# Given data:
☆ ☆ ☆ ☆ ☆ ☆ ☆

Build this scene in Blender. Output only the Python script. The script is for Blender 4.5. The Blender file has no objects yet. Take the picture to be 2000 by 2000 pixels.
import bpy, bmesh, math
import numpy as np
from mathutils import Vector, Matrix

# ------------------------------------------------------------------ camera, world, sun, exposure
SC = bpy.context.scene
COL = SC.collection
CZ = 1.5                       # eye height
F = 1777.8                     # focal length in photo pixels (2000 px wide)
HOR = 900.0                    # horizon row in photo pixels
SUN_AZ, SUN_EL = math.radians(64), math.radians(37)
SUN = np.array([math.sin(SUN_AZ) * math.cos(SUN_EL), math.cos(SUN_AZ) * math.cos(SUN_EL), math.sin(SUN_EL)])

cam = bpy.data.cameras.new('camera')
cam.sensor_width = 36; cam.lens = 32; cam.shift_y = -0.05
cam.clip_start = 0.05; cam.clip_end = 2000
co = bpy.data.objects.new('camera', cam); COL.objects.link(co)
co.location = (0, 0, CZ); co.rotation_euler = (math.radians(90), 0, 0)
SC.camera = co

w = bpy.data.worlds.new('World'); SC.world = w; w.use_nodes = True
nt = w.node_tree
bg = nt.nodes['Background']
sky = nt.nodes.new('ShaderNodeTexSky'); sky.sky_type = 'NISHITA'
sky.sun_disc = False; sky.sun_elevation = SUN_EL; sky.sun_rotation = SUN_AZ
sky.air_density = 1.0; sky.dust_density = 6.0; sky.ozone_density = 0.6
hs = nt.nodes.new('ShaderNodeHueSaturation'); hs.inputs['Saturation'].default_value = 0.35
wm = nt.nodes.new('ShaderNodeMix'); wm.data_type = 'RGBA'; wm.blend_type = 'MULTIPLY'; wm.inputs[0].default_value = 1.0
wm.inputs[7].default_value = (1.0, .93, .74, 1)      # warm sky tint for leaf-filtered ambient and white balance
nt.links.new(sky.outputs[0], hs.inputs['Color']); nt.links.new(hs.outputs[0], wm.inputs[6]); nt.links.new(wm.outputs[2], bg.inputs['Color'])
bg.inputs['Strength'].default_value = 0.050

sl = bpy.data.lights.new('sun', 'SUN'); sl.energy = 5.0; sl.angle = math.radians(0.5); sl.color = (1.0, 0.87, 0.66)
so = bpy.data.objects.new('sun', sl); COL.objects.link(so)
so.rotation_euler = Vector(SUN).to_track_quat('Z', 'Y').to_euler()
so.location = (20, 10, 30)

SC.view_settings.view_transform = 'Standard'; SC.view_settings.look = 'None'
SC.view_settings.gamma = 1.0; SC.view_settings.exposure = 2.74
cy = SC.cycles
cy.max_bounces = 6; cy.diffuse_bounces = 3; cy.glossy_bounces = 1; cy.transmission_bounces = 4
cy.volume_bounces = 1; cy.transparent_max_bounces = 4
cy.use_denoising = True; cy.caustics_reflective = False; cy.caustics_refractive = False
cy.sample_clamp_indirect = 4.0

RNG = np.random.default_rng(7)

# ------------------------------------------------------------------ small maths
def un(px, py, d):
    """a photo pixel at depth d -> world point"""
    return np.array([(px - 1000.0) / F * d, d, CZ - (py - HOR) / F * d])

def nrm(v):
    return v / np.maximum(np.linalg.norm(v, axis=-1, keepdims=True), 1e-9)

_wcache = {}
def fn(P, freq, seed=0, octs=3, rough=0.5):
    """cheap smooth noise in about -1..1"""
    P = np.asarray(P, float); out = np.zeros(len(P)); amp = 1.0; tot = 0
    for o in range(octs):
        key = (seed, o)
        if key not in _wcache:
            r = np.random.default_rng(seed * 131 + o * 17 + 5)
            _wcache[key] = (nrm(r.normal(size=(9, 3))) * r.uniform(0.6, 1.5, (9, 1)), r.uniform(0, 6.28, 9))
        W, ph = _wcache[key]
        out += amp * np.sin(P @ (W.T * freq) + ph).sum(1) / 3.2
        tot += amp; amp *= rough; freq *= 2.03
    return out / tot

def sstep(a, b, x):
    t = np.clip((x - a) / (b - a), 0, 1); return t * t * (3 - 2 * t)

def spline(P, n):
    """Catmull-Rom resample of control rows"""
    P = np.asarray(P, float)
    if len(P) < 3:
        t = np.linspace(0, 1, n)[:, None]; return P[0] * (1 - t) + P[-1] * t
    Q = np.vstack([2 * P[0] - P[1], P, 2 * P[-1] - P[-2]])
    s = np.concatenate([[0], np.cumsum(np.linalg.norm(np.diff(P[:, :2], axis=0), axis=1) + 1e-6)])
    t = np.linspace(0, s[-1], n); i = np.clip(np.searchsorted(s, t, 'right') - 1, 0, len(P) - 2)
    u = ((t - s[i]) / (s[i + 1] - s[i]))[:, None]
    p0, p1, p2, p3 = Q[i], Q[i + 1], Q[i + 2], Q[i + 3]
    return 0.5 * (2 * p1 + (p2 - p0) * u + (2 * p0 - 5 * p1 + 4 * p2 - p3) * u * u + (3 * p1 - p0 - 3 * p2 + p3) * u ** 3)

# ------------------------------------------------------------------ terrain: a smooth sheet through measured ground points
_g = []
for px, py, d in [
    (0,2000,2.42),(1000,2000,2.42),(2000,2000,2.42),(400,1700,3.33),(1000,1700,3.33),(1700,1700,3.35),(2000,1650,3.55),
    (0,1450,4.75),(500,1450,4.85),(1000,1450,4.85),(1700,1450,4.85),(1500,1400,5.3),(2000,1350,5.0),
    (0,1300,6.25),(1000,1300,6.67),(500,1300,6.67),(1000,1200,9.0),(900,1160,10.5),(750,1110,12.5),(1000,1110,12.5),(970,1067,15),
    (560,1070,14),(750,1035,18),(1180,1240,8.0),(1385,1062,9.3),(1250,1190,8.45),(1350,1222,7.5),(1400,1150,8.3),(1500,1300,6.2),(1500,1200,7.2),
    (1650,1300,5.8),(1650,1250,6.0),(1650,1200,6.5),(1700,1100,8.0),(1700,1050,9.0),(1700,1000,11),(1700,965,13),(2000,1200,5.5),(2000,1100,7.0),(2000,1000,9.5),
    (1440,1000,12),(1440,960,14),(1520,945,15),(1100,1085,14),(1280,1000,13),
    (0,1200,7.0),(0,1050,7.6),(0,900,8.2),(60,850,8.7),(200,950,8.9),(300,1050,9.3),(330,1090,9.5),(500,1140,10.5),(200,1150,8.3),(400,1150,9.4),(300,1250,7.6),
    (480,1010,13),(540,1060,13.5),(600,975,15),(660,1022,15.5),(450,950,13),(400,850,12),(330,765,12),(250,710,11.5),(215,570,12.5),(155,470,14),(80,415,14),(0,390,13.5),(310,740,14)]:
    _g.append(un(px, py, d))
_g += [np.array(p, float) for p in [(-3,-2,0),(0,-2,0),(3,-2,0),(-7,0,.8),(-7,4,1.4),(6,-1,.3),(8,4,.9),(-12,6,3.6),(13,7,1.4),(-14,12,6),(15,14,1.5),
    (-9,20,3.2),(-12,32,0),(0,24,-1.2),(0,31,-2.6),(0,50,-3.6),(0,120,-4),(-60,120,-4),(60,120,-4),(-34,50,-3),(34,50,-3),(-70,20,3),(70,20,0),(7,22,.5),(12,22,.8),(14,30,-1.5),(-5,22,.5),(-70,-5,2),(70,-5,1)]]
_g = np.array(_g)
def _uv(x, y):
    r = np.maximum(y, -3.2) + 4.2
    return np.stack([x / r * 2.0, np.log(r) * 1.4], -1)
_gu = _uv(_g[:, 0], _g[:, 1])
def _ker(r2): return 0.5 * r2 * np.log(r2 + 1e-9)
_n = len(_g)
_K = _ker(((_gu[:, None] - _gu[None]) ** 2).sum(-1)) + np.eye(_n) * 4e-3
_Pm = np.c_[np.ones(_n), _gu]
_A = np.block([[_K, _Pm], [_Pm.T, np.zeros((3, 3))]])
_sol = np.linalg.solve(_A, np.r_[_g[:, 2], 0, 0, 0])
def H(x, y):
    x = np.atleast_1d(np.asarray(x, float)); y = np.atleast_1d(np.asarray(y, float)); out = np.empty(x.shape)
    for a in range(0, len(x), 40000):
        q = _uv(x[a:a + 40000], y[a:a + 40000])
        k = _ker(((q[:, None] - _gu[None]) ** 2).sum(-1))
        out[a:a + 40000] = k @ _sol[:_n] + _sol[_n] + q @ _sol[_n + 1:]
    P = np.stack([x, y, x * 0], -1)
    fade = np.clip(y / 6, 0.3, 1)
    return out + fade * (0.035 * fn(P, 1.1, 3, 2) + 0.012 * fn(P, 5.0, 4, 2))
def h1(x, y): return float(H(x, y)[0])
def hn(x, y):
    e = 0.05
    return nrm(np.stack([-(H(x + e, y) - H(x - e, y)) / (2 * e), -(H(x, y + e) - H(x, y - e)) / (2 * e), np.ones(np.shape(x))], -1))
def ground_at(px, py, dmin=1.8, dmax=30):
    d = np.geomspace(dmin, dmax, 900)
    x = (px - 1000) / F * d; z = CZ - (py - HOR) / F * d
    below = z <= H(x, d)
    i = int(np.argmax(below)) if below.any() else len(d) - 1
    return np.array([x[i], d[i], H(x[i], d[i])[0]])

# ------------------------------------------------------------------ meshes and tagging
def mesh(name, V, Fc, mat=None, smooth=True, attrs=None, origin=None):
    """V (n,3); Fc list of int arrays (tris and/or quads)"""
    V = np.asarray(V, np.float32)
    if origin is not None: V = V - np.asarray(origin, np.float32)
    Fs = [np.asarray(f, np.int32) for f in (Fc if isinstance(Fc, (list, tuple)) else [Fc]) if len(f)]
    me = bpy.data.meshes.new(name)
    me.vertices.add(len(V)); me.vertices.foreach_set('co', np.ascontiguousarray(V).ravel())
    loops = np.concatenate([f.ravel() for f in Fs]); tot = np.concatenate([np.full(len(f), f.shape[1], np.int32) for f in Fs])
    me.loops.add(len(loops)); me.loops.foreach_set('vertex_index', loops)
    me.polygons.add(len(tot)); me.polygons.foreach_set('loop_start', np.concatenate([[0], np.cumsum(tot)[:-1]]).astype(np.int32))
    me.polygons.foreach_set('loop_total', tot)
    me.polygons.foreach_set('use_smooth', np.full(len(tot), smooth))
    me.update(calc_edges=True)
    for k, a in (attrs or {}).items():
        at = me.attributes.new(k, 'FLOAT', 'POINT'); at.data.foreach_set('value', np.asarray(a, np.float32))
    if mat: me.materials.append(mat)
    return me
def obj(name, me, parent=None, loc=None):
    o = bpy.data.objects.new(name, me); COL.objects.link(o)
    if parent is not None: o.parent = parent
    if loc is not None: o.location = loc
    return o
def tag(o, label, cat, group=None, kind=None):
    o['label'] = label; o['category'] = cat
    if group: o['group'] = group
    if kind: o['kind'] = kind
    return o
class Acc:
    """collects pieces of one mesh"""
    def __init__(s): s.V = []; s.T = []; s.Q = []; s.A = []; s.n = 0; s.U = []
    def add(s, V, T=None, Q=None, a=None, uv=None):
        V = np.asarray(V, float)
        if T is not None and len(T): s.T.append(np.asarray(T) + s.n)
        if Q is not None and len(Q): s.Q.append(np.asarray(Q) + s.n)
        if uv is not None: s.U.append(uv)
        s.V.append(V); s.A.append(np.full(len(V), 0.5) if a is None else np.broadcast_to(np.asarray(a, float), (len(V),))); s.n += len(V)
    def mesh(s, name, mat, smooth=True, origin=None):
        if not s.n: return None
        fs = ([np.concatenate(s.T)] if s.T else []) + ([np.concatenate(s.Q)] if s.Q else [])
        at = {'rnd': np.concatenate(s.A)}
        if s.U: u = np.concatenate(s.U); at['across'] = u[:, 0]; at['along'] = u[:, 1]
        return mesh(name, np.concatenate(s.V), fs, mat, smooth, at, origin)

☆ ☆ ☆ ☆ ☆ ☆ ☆

# Problem statement:
Isolate the lines that hold the word "pixels" and copy all of them.

# Answer in full:
Build this scene in Blender. Output only the Python script. The script is for Blender 4.5. The Blender file has no objects yet. Take the picture to be 2000 by 2000 pixels.
F = 1777.8                     # focal length in photo pixels (2000 px wide)
HOR = 900.0                    # horizon row in photo pixels